I’m not anti-Docker. I’m anti-unnecessary complexity. There are clear cases where containers make sense, even for small Croatian deployments.

Multi-Tenant or Multi-Service Architectures

If you’re running five different microservices that need to communicate, Docker Compose is a legitimate tool. The networking and service discovery features save you from writing your own solution. I still use Docker for a side project that runs a queue worker, a web server, and a scheduled task runner—all on the same machine but with different scaling requirements.

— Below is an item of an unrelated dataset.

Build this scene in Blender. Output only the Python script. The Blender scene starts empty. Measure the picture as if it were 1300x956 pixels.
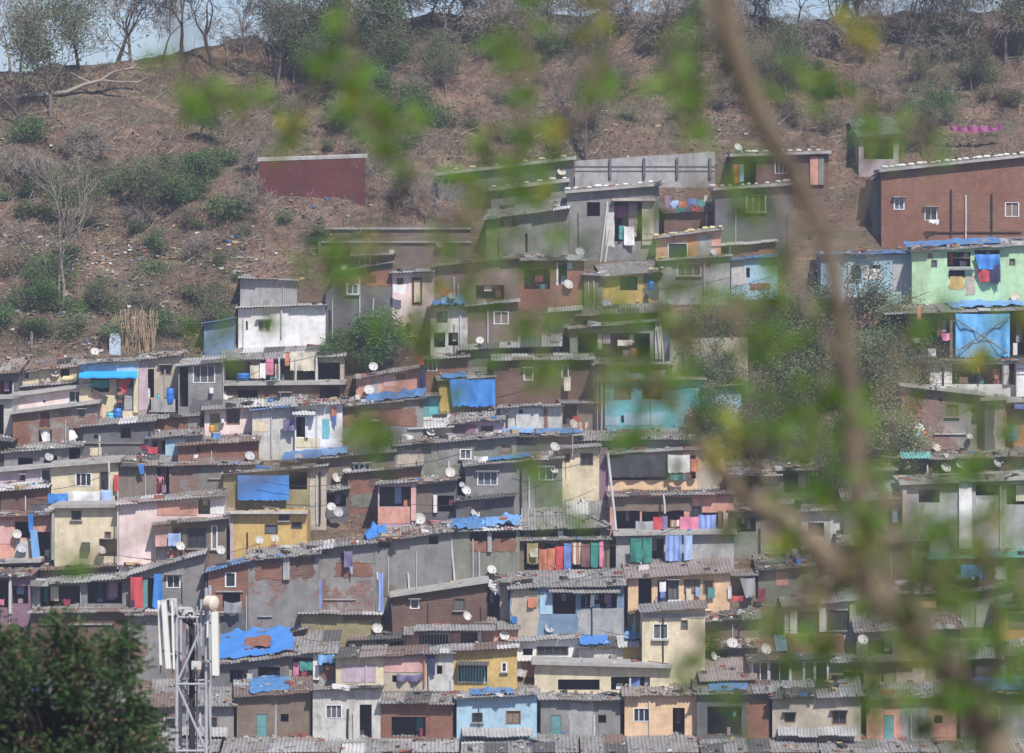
import bpy, math, random
from mathutils import Vector, Matrix, noise
R = random.Random(7)
SC = bpy.context.scene
COL = SC.collection
F = 6250.0           # focal length in photo pixels (photo is 1300 px wide)
ZC = 40.0            # camera height
CX, CY = 650.0, 478.0
SL = 0.62            # slope of the hillside
pi = math.pi

def Ys(py):          # depth of the hillside where a photo row meets it
    return (17.7 + 232 * SL) / (SL + (py - CY) / F)
def PX(px, Y): return (px - CX) * Y / F
def PZ(py, Y): return ZC - (py - CY) * Y / F

# ------------------------------------------------------------------ materials
MATS = {}
def newmat(name):
    m = bpy.data.materials.new(name); m.use_nodes = True
    nt = m.node_tree; nt.nodes.clear()
    out = nt.nodes.new('ShaderNodeOutputMaterial'); b = nt.nodes.new('ShaderNodeBsdfPrincipled')
    nt.links.new(b.outputs[0], out.inputs[0])
    b.inputs['Roughness'].default_value = .85
    b.inputs['Specular IOR Level'].default_value = .25
    return m, nt, b
def c4(c): return (c[0], c[1], c[2], 1)
def N(nt, t, **kw):
    n = nt.nodes.new(t)
    for k, v in kw.items(): setattr(n, k, v)
    return n
def mixc(nt, fac, a, b, mode='MIX'):
    n = N(nt, 'ShaderNodeMix', data_type='RGBA', blend_type=mode)
    for i, v in ((0, fac), (6, a), (7, b)):
        if isinstance(v, (int, float)): n.inputs[i].default_value = v
        elif isinstance(v, tuple): n.inputs[i].default_value = c4(v)
        else: nt.links.new(v, n.inputs[i])
    return n.outputs[2]
def ramp(nt, src, a, b, lo=0., hi=1.):
    n = N(nt, 'ShaderNodeMapRange'); n.inputs[1].default_value = a; n.inputs[2].default_value = b
    n.inputs[3].default_value = lo; n.inputs[4].default_value = hi
    nt.links.new(src, n.inputs[0]); return n.outputs[0]
def nz(nt, vec, scale, detail=4, rough=.6):
    n = N(nt, 'ShaderNodeTexNoise'); n.inputs['Scale'].default_value = scale
    n.inputs['Detail'].default_value = detail; n.inputs['Roughness'].default_value = rough
    nt.links.new(vec, n.inputs['Vector']); return n.outputs[0]
def objvec(nt, rnd=True):
    tc = N(nt, 'ShaderNodeTexCoord')
    if not rnd: return tc.outputs['Object']
    oi = N(nt, 'ShaderNodeObjectInfo')
    mu = N(nt, 'ShaderNodeMath', operation='MULTIPLY'); mu.inputs[1].default_value = 57.
    nt.links.new(oi.outputs['Random'], mu.inputs[0])
    ad = N(nt, 'ShaderNodeVectorMath', operation='ADD')
    nt.links.new(tc.outputs['Object'], ad.inputs[0]); nt.links.new(mu.outputs[0], ad.inputs[1])
    return ad.outputs[0]
def scalev(nt, v, s):
    n = N(nt, 'ShaderNodeVectorMath', operation='MULTIPLY'); n.inputs[1].default_value = s
    nt.links.new(v, n.inputs[0]); return n.outputs[0]
def bump(nt, b, h, st=.3, d=.02):
    n = N(nt, 'ShaderNodeBump'); n.inputs['Strength'].default_value = st; n.inputs['Distance'].default_value = d
    nt.links.new(h, n.inputs['Height']); nt.links.new(n.outputs[0], b.inputs['Normal'])

BR = (.25, .10, .06)
def brickcol(nt, vec, c1=BR, c2=(.12, .05, .04), mortar=(.2, .17, .15)):
    sp = N(nt, 'ShaderNodeSeparateXYZ'); nt.links.new(vec, sp.inputs[0])
    ad = N(nt, 'ShaderNodeMath', operation='ADD'); nt.links.new(sp.outputs[0], ad.inputs[0]); nt.links.new(sp.outputs[1], ad.inputs[1])
    cb = N(nt, 'ShaderNodeCombineXYZ'); nt.links.new(ad.outputs[0], cb.inputs[0]); nt.links.new(sp.outputs[2], cb.inputs[1])
    bt = N(nt, 'ShaderNodeTexBrick'); nt.links.new(cb.outputs[0], bt.inputs['Vector'])
    bt.inputs['Color1'].default_value = c4(c1); bt.inputs['Color2'].default_value = c4(c2); bt.inputs['Mortar'].default_value = c4(mortar)
    bt.inputs['Scale'].default_value = 1; bt.inputs['Mortar Size'].default_value = .012
    bt.inputs['Brick Width'].default_value = .24; bt.inputs['Row Height'].default_value = .095
    return bt.outputs['Color'], bt.outputs['Fac']
def wall(name, col, dirt=.45, kind='plaster', patch=0., pcol=None):
    if name in MATS: return MATS[name]
    m, nt, b = newmat(name); v = objvec(nt)
    if kind == 'brick':
        base, h = brickcol(nt, v, col, tuple(c * .6 for c in col)); bump(nt, b, h, .5, .01)
    else: base = c4(col)[:3]
    big = nz(nt, v, .8, 6); fine = nz(nt, v, 7, 5, .7)
    streak = nz(nt, scalev(nt, v, (2.6, 2.6, .75)), 1., 8, .72)
    dark = tuple(c * .55 for c in col)
    mid = nz(nt, scalev(nt, v, (1, 1, 1.3)), 2.1, 7, .72)
    c = mixc(nt, ramp(nt, big, .38, .66, 0, .8 if sum(col) < 1 else .4), base, dark)
    c = mixc(nt, ramp(nt, mid, .5, .64, 0, .3 + dirt * .6), c, tuple(x * .45 + .03 for x in col))
    c = mixc(nt, ramp(nt, mid, .46, .36, 0, .35), c, tuple(min(.8, x * 1.2 + .04) for x in col))
    if patch > 0:
        pc, _ = brickcol(nt, v) if pcol is None else (pcol, 0)
        pn = nz(nt, v, .55, 5, .62)
        c = mixc(nt, ramp(nt, pn, .66 - patch * .25, .69 - patch * .25), c, pc)
    c = mixc(nt, ramp(nt, streak, .48, .72, 0, dirt * 1.1), c, (.06, .055, .05))
    c = mixc(nt, ramp(nt, fine, .3, .75, .0, .5), c, tuple(x * .7 for x in col))
    sp = nz(nt, v, 2.6, 8, .75)
    c = mixc(nt, ramp(nt, sp, .6, .72, 0, dirt * .9), c, (.09, .085, .08))
    nt.links.new(c, b.inputs['Base Color'])
    if kind != 'brick': bump(nt, b, fine, .35, .02)
    MATS[name] = m; return m
def plain(name, col, rough=.8, var=.35, metal=0., spec=.25, sc=6., trans=0.):
    if name in MATS: return MATS[name]
    m, nt, b = newmat(name); v = objvec(nt)
    n = nz(nt, v, sc, 4)
    c = mixc(nt, ramp(nt, n, .3, .7, 0, var), c4(col)[:3], tuple(x * .45 for x in col))
    nt.links.new(c, b.inputs['Base Color'])
    b.inputs['Roughness'].default_value = rough; b.inputs['Metallic'].default_value = metal
    b.inputs['Specular IOR Level'].default_value = spec
    MATS[name] = m; return m
def sheetmat(name, col, stain, amt=.6, rough=.8, var=.5):
    if name in MATS: return MATS[name]
    m, nt, b = newmat(name); v = objvec(nt)
    big = nz(nt, v, .9, 6); st = nz(nt, scalev(nt, v, (5, .8, .8)), 1.3, 6, .7); f = nz(nt, v, 14, 3)
    c = mixc(nt, ramp(nt, big, .35, .65, 0, var), c4(col)[:3], tuple(x * .5 for x in col))
    c = mixc(nt, ramp(nt, st, .45, .7, 0, amt), c, c4(stain)[:3])
    c = mixc(nt, ramp(nt, f, .3, .7, 0, .4), c, (.07, .065, .06))
    nt.links.new(c, b.inputs['Base Color']); b.inputs['Roughness'].default_value = rough
    bump(nt, b, f, .2, .01)
    MATS[name] = m; return m
def clothmat(name, col, rough=.85, var=.25, stripe=None):
    if name in MATS: return MATS[name]
    m, nt, b = newmat(name); v = objvec(nt)
    n = nz(nt, v, 3, 4)
    c = mixc(nt, ramp(nt, n, .3, .75, 0, var), c4(col)[:3], tuple(x * .5 for x in col))
    if stripe:
        w = N(nt, 'ShaderNodeTexWave', bands_direction='X'); w.inputs['Scale'].default_value = 1.1; w.inputs['Distortion'].default_value = 1.5
        nt.links.new(v, w.inputs['Vector'])
        c = mixc(nt, ramp(nt, w.outputs[1], .6, .75), c, c4(stripe)[:3])
    nt.links.new(c, b.inputs['Base Color']); b.inputs['Roughness'].default_value = rough
    bump(nt, b, n, .4, .03)
    MATS[name] = m; return m
W = {
 'cream': wall('cream_plaster', (.62, .54, .38), .38), 'yel': wall('yellow_plaster', (.52, .36, .13)), 'olive': wall('olive_plaster', (.27, .24, .13)),
 'ppink': wall('pale_pink_plaster', (.72, .58, .56), .3), 'pink': wall('pink_plaster', (.60, .36, .33)), 'salmon': wall('salmon_plaster', (.58, .30, .23), .5), 'lilac': wall('lilac_plaster', (.46, .37, .43), .4),
 'grey': wall('grey_cement', (.23, .225, .22), .5), 'dgrey': wall('dark_cement', (.125, .125, .13), .5), 'lgrey': wall('pale_cement', (.34, .34, .34), .6),
 'gbrick': wall('cement_over_brick', (.24, .235, .23), .5, 'plaster', .55), 'white': wall('whitewash', (.72, .71, .70), .3), 'offw': wall('stained_whitewash', (.5, .49, .46), .6),
 'blue': wall('pale_blue_plaster', (.33, .49, .60), .3), 'dblue': wall('blue_plaster', (.17, .27, .38), .4), 'turq': wall('turquoise_plaster', (.15, .46, .52), .3),
 'green': wall('mint_plaster', (.40, .60, .38), .25), 'peach': wall('peach_plaster', (.66, .46, .29), .25), 'beige': wall('beige_plaster', (.42, .37, .30), .45),
 'ggreen': wall('mossy_cement', (.20, .21, .17), .6), 'brown': wall('brown_cement', (.19, .145, .11), .5), 'brick': wall('brick', (.27, .115, .07), .35, 'brick'),
 'dbrick': wall('dark_brick', (.155, .08, .055), .4, 'brick'), 'pbrick': wall('plaster_with_brick_showing', (.27, .25, .23), .5, 'plaster', .75),
 'tealg': wall('teal_board', (.12, .30, .30), .3), 'magenta': wall('mauve_plaster', (.25, .15, .2), .5), 'wood': sheetmat('weathered_board', (.22, .18, .15), (.1, .08, .07), .7),
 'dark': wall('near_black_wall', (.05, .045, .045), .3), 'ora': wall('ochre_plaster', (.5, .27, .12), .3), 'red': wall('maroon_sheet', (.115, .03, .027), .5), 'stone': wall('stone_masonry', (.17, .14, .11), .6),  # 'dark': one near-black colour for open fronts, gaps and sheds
}
RM = {
 'ac': sheetmat('asbestos_cement_sheet', (.32, .31, .30), (.10, .095, .09), .8), 'tin': sheetmat('weathered_tin_sheet', (.42, .42, .42), (.16, .13, .11), .5),
 'wtin': sheetmat('pale_tin_sheet', (.6, .6, .6), (.2, .18, .16), .3), 'rust': sheetmat('rusty_sheet', (.2, .16, .14), (.22, .09, .05), .8), 'dk': sheetmat('sooty_sheet', (.11, .11, .11), (.05, .045, .045), .6),
 'slab': wall('concrete_slab', (.36, .35, .33), .5), 'blue': sheetmat('blue_coated_sheet', (.12, .25, .5), (.3, .3, .32), .5), 'tile': sheetmat('clay_tile', (.33, .29, .27), (.2, .1, .07), .6),
 'moss': sheetmat('mossy_sheet', (.17, .21, .16), (.1, .1, .08), .7), 'turq': sheetmat('turquoise_sheet', (.15, .45, .42), (.2, .2, .2), .4),
}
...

Client Environments with Different Stacks

If you’re deploying to machines you don’t control, Docker ensures consistency. I have a client who hosts their application on a shared server managed by a Croatian hosting provider. Docker guarantees that the application runs the same way regardless of what else is installed on that server.

Team Deployments

When multiple developers need to reproduce the exact same environment locally, Docker Compose is still the most straightforward solution. The key difference is that local development and production deployment are different problems with different solutions.

The Practical Takeaway

Start with the simplest possible deployment that works for your current setup. If you’re running a single VPS for a Croatian business, that means a shell script and systemd. Add complexity only when you can point to a specific problem it solves.

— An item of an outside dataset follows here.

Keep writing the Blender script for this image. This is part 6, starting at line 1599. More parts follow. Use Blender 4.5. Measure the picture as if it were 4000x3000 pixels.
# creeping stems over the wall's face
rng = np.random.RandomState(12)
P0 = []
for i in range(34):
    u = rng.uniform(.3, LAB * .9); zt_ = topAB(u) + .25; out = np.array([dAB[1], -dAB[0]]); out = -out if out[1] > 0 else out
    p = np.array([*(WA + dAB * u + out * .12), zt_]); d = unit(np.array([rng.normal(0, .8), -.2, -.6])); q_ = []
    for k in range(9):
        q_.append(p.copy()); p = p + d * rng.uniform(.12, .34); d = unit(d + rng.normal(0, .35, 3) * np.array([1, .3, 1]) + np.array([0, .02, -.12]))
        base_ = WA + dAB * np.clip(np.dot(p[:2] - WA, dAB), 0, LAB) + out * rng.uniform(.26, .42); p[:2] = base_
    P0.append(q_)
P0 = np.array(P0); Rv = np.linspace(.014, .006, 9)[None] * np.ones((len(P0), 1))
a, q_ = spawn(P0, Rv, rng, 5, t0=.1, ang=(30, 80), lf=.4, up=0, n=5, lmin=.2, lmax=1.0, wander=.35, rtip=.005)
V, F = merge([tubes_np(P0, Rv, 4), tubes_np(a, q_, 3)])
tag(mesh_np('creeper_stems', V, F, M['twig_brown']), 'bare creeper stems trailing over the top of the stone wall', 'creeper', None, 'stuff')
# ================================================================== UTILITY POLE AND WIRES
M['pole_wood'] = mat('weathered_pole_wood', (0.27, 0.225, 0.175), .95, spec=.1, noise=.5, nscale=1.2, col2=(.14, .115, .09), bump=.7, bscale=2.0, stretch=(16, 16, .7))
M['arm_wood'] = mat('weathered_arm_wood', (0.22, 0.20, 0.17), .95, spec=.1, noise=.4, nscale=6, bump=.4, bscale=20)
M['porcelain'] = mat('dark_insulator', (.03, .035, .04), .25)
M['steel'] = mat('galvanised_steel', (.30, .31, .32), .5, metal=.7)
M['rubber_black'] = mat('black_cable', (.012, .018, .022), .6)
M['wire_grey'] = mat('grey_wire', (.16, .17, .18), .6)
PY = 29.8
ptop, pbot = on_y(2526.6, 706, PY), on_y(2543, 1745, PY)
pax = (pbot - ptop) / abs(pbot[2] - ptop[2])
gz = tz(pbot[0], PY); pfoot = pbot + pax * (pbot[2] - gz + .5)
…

The next time you find yourself writing a Dockerfile for a single-server application, ask yourself: does this container solve a problem I actually have, or am I just following a trend? The answer will often surprise you.

I’m currently experimenting with combining shell scripts for the core deployment logic with Nix for dependency management. The goal is to get the reproducibility of containers without the overhead. If it works, I’ll share the setup in a future post. For now, my 150-line deployment system is still the best thing that happened to my Croatian deployments this year.